I screamed a solid "fuck yeah, dowwwwwwn bitch!" :lol for a couple of the chapter-ending bosses, but I mean, I'm known to get a little worked up no matter the game. I can freak out over a round of Tetris.

All of the final boss encounters in this game did not elicit such a response though. I remember thinking, "wow...so that's it" and relief that the tunnel was over. Just that fucking death spell. I was happy to dodge that, that's it.

I think I know what you mean though. Very few of the bosses managed to have any gravity. So many in XIII were nameless beasts or mechs that had no bearing on the story at all. The few that tied into the story were poorly developed and built up
Like Cid, whose screen time prior to Chapter 10 was pretty much eclipsed by the length of the pre-fight speech itself
I mean, even the fact that you were fighting Sinspawn beasts in FFX meant something. They were a part of Sin. It tied into the larger mythology of the universe. What was that yellow pterodactyl mech shit that attacked you in XIII on
Paramecia, when the party's all reunited?
Who remembers, who cares?
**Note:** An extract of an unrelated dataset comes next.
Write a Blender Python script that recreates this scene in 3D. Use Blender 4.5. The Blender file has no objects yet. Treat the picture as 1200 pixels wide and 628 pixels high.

Too many encounters like that, for sure. No gravitas.

Nothing save one character came close to a Judge fight in XII, a JENOVA encounter in VII, a sorceress battle in VIII, a Black Waltz boss in IX, a Goddess in VI, Gilgamesh in V...
and Barthandelus was it -- well, I guess Dahaka was alright too. It felt neat to combat a Fal'cie. And there was some decent animosity built up between it and the party on the way up that awful fucking tower.